Given problem:
Output all of the data below exactly as given.
** Start Data section **
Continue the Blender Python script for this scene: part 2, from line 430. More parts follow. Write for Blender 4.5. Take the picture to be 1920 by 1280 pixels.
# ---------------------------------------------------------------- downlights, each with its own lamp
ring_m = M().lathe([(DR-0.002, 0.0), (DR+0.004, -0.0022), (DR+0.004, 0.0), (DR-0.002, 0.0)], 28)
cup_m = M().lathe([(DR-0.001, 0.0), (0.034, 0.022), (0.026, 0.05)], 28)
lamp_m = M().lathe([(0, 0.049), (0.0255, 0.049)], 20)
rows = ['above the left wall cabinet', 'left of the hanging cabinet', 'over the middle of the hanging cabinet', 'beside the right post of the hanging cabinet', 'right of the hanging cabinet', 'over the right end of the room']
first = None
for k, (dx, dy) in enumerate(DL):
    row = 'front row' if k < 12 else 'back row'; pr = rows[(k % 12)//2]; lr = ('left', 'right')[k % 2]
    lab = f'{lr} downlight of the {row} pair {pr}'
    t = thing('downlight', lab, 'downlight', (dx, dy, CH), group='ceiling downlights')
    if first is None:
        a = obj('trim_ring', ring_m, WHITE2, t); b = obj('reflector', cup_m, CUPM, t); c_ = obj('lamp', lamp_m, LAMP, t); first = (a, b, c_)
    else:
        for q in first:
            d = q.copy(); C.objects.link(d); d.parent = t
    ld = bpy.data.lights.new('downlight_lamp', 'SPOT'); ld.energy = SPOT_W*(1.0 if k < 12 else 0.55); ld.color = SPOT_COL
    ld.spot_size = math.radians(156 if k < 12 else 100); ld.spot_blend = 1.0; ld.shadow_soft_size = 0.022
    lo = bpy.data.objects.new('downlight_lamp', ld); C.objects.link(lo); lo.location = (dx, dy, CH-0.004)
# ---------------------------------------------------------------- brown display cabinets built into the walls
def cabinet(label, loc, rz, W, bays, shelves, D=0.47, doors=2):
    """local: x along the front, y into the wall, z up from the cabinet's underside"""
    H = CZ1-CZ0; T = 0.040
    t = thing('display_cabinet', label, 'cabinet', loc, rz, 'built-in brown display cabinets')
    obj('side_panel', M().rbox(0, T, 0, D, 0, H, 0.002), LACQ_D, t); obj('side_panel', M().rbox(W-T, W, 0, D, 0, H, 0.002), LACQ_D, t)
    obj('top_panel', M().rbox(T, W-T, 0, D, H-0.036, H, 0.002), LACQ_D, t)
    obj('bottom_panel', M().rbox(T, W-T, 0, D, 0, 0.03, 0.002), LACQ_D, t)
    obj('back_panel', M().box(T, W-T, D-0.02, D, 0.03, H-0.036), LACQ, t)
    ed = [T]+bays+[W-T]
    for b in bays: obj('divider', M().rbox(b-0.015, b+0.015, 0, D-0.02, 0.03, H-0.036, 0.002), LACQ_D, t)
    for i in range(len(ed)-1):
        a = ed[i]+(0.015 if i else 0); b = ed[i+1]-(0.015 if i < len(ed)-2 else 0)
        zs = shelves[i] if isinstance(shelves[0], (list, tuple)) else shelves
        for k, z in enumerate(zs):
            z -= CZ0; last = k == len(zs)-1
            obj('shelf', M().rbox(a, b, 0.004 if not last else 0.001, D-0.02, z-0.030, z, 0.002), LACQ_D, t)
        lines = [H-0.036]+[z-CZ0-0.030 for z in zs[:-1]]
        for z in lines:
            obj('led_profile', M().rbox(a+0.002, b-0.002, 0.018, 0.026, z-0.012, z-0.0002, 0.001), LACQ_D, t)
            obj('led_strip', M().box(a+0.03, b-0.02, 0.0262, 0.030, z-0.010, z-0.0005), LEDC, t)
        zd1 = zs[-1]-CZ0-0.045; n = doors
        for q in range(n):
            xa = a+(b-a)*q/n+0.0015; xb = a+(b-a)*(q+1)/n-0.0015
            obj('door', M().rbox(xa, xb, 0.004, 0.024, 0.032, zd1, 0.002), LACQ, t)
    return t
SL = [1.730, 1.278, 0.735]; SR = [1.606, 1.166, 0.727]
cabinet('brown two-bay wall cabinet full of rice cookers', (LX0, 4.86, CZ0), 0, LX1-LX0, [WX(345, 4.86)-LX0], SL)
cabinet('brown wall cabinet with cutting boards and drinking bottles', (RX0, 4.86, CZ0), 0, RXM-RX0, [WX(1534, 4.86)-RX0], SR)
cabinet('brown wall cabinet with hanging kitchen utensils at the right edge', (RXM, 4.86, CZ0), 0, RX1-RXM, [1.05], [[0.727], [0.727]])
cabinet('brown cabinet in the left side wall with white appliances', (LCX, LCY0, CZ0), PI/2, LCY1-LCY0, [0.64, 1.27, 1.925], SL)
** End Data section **
Reply:
Continue the Blender Python script for this scene: part 2, from line 430. More parts follow. Write for Blender 4.5. Take the picture to be 1920 by 1280 pixels.
# ---------------------------------------------------------------- downlights, each with its own lamp
ring_m = M().lathe([(DR-0.002, 0.0), (DR+0.004, -0.0022), (DR+0.004, 0.0), (DR-0.002, 0.0)], 28)
cup_m = M().lathe([(DR-0.001, 0.0), (0.034, 0.022), (0.026, 0.05)], 28)
lamp_m = M().lathe([(0, 0.049), (0.0255, 0.049)], 20)
rows = ['above the left wall cabinet', 'left of the hanging cabinet', 'over the middle of the hanging cabinet', 'beside the right post of the hanging cabinet', 'right of the hanging cabinet', 'over the right end of the room']
first = None
for k, (dx, dy) in enumerate(DL):
    row = 'front row' if k < 12 else 'back row'; pr = rows[(k % 12)//2]; lr = ('left', 'right')[k % 2]
    lab = f'{lr} downlight of the {row} pair {pr}'
    t = thing('downlight', lab, 'downlight', (dx, dy, CH), group='ceiling downlights')
    if first is None:
        a = obj('trim_ring', ring_m, WHITE2, t); b = obj('reflector', cup_m, CUPM, t); c_ = obj('lamp', lamp_m, LAMP, t); first = (a, b, c_)
    else:
        for q in first:
            d = q.copy(); C.objects.link(d); d.parent = t
    ld = bpy.data.lights.new('downlight_lamp', 'SPOT'); ld.energy = SPOT_W*(1.0 if k < 12 else 0.55); ld.color = SPOT_COL
    ld.spot_size = math.radians(156 if k < 12 else 100); ld.spot_blend = 1.0; ld.shadow_soft_size = 0.022
    lo = bpy.data.objects.new('downlight_lamp', ld); C.objects.link(lo); lo.location = (dx, dy, CH-0.004)
# ---------------------------------------------------------------- brown display cabinets built into the walls
def cabinet(label, loc, rz, W, bays, shelves, D=0.47, doors=2):
    """local: x along the front, y into the wall, z up from the cabinet's underside"""
    H = CZ1-CZ0; T = 0.040
    t = thing('display_cabinet', label, 'cabinet', loc, rz, 'built-in brown display cabinets')
    obj('side_panel', M().rbox(0, T, 0, D, 0, H, 0.002), LACQ_D, t); obj('side_panel', M().rbox(W-T, W, 0, D, 0, H, 0.002), LACQ_D, t)
    obj('top_panel', M().rbox(T, W-T, 0, D, H-0.036, H, 0.002), LACQ_D, t)
    obj('bottom_panel', M().rbox(T, W-T, 0, D, 0, 0.03, 0.002), LACQ_D, t)
    obj('back_panel', M().box(T, W-T, D-0.02, D, 0.03, H-0.036), LACQ, t)
    ed = [T]+bays+[W-T]
    for b in bays: obj('divider', M().rbox(b-0.015, b+0.015, 0, D-0.02, 0.03, H-0.036, 0.002), LACQ_D, t)
    for i in range(len(ed)-1):
        a = ed[i]+(0.015 if i else 0); b = ed[i+1]-(0.015 if i < len(ed)-2 else 0)
        zs = shelves[i] if isinstance(shelves[0], (list, tuple)) else shelves
        for k, z in enumerate(zs):
            z -= CZ0; last = k == len(zs)-1
            obj('shelf', M().rbox(a, b, 0.004 if not last else 0.001, D-0.02, z-0.030, z, 0.002), LACQ_D, t)
        lines = [H-0.036]+[z-CZ0-0.030 for z in zs[:-1]]
        for z in lines:
            obj('led_profile', M().rbox(a+0.002, b-0.002, 0.018, 0.026, z-0.012, z-0.0002, 0.001), LACQ_D, t)
            obj('led_strip', M().box(a+0.03, b-0.02, 0.0262, 0.030, z-0.010, z-0.0005), LEDC, t)
        zd1 = zs[-1]-CZ0-0.045; n = doors
        for q in range(n):
            xa = a+(b-a)*q/n+0.0015; xb = a+(b-a)*(q+1)/n-0.0015
            obj('door', M().rbox(xa, xb, 0.004, 0.024, 0.032, zd1, 0.002), LACQ, t)
    return t
SL = [1.730, 1.278, 0.735]; SR = [1.606, 1.166, 0.727]
cabinet('brown two-bay wall cabinet full of rice cookers', (LX0, 4.86, CZ0), 0, LX1-LX0, [WX(345, 4.86)-LX0], SL)
cabinet('brown wall cabinet with cutting boards and drinking bottles', (RX0, 4.86, CZ0), 0, RXM-RX0, [WX(1534, 4.86)-RX0], SR)
cabinet('brown wall cabinet with hanging kitchen utensils at the right edge', (RXM, 4.86, CZ0), 0, RX1-RXM, [1.05], [[0.727], [0.727]])
cabinet('brown cabinet in the left side wall with white appliances', (LCX, LCY0, CZ0), PI/2, LCY1-LCY0, [0.64, 1.27, 1.925], SL)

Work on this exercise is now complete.